Wednesday, 16 December 2015

How one of world's cleanest & greenest technologies became viewed as bad for environment

Copied from Storify

by: Mike Shellenberger, Amended on further reflection, July 22, 2015

  1. As pro-nuclear ranks grew among people who care about climate & environment, we were treated as something of a novelty — but we weren't.
  2. Alvin Weinberg & other post-war scientists saw nuclear as huge breakthrough in pollution-free, low-impact source of electricity.
  3. While California & others embraced nuclear, faction in Sierra Club saw cheap power as opening door to more people & more development.
  4. Nuclear was so obviously superior environmentally to all other energy technologies that opponents had to invent new concerns.
  5. Amory Lovins worked with David Brower @SierraClub (against Ansel Adams) to make up various reasons to be against nuclear energy.
  6. They made up & publicized scary myths about proliferation & waste that notably had nothing whatsoever to do with the environment.
  7. Anti-nuclear env. leaders of 1970s knew they couldn't win on scientific or environmental grounds so they had to start fear-mongering.
  8. But because it was "environmental leaders" who were doing fear-mongering, media misreported concerns as "environmental" — they weren't.
  9. Nuclear waste is deemed the environmental problem, but from environmental point of view it is exactly the kind of waste you should want.
  10. From environmental point of view, production you want is highest output using fewest inputs & least amt. of waste: that's nuclear.
  11. Anti-nuclear leaders turned a huge strength of nuclear — its small amounts of highly manageable waste — into a weakness.
  12. Grossly exaggerating nuclear waste risks was critically important to undermining its reputation as an orders-of-magnitude cleaner tech.
  13. Much of "environmental" attack on nuclear had nothing to do with tech per se but paranoia of "large systems" e.g. the electrical grid.
  14. Fear of big systems & utopian views of small communities underlay anti-nuclear movement rejection of both big government & companies.
  15. Today anti-nuclear activists routinely talk of "nuclear industry!" but mostly are referring to public or heavily regulated utilities.
  16. In truth, nuclear's biggest advocates weren't profit-motivated private companies but publicly-minded scientists & utilities...
  17. ... their motivation & excitement was around vision of powering California & world with pollution-free low-footprint energy.
  18. In sum, it was the environmental benefits that were *the main motivation* of pro-nuclear advocates like Weinberg in the 1960s...
  19. ... while it was highly ideological *non-environmental* concerns that drove fear & opposition to nuclear energy starting in the 1970s.

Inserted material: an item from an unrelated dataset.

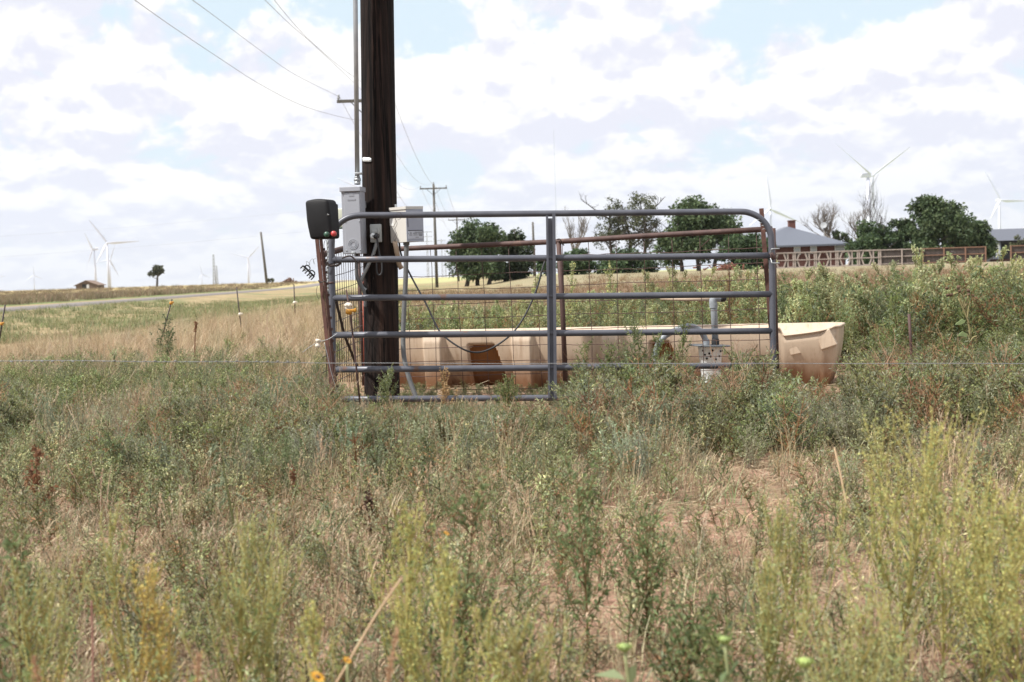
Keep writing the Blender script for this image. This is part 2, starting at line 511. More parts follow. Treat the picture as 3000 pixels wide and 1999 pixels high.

Amendment based on further thinking, July 22, 2015

  1. The vision of a world powered 100% by renewables is an old one, not a new one. John Etzler proposed 100% solar/wind/water U.S. in 1830s.
  2. Ralph Waldo Emerson was captivated by Etzler's vision but Henry David Thoreau was horrified at implications of 100% RE for environment.
  3. The 100% renewables vision was resuscitated by Amory Lovins in service of David Brower's NIMBY campaign against nuclear in late 1960s.
  4. Their goal was to slow/stop development by making energy more expensive & moving the US and world to a low-energy society.
  5. "Giving society cheap abundant energy is... like giving an idiot child a machine gun" said Population Bomber Paul Ehrlich.
  6. It'd be little short of disastrous for us to discover clean, cheap abundant energy because of what we would do with itAmory Lovins '77
  7. Energy consumption [is] rough, indirect measure of tot. impact civilizat. inflicts on Earth’s life-support systems - Gretchen Daily '94
  8. In that sense, environmentalist opposition to cheap, clean energy (ie nuclear) had environmental motivation — slowing & stopping growth.
  9. The problem was that such opposition to energy & development failed not just in poor & developing nations but rich ones too.
  10. The paradoxical result of anti-high energy degrowth ideology has been more coal, as @mark_lynas discussed in Nuclear 2.0.